After all, it was the timelessness that had drawn the couple to the four-bedroom, four-bath home in the first place. The house is one of two Viennese Secessionist-style homes in Minneapolis that Ronning knows of, she said.

According to coololdbuildingsmn.wordpress.com, the house is referred to as the Robert T. Giles house after the owner, who was a stained-glass artist. Architects John Jager and Carl B. Stravs studied in Vienna and adopted a Vienna Secession style, a version of early modernism, for the home.

"The house was designed to be completely fireproof," according to the site. "Walls are of reinforced concrete and floors and roof are of terracotta hollow tile. The exterior of the house's lower level is faced with smooth boulders, probably taken from architect Jager's property on Minnehaha Creek a few blocks away. Exterior windowsills are blue glazed brick. Inside, there is a spectacular art-glass fireplace."

The Kubeshes said they especially liked the 36-by-26-foot great room, which they found to be grand, light-filled, yet warm.

"That room is what sold us.

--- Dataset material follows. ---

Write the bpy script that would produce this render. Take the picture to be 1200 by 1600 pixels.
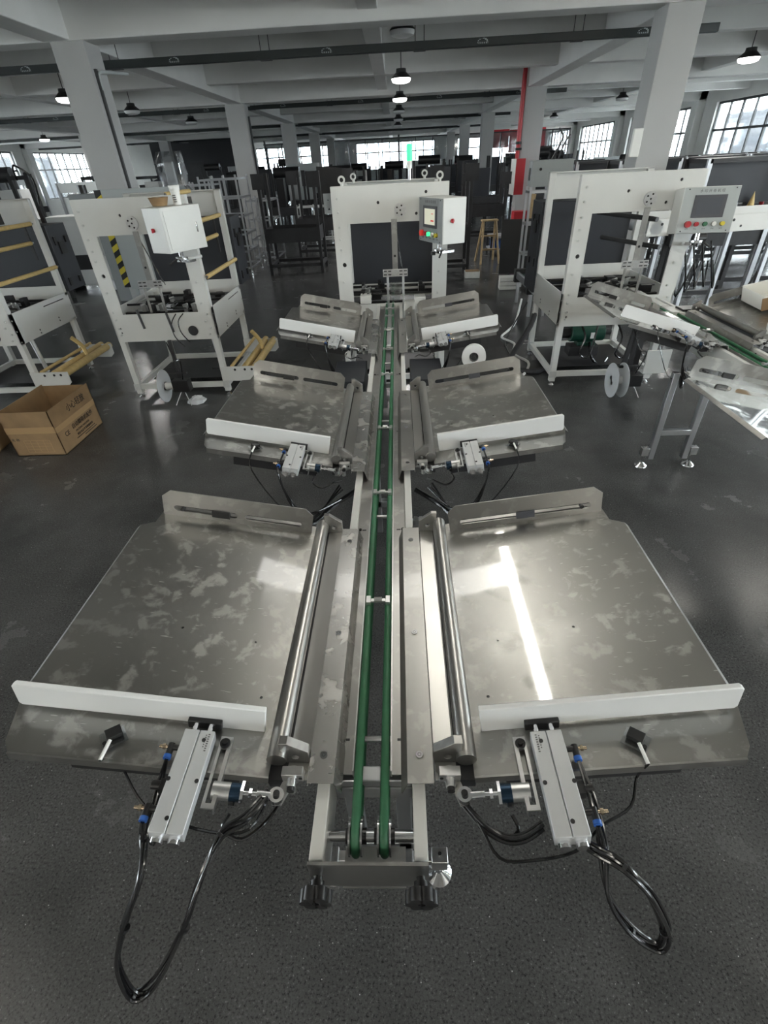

It was very rare to have that very large gathering space for residential construction," Julien said. "It's a house that really lends itself to gatherings with family, friends and neighbors from winter through summer. We've made a lot of memories here."

Now, as the couple move onto their next chapter, one burning question remains: Will their next house have a pool with a waterslide, too?

"Oh, it has been discussed," Julien said. "I've already started laying out potential areas for where to put a pool."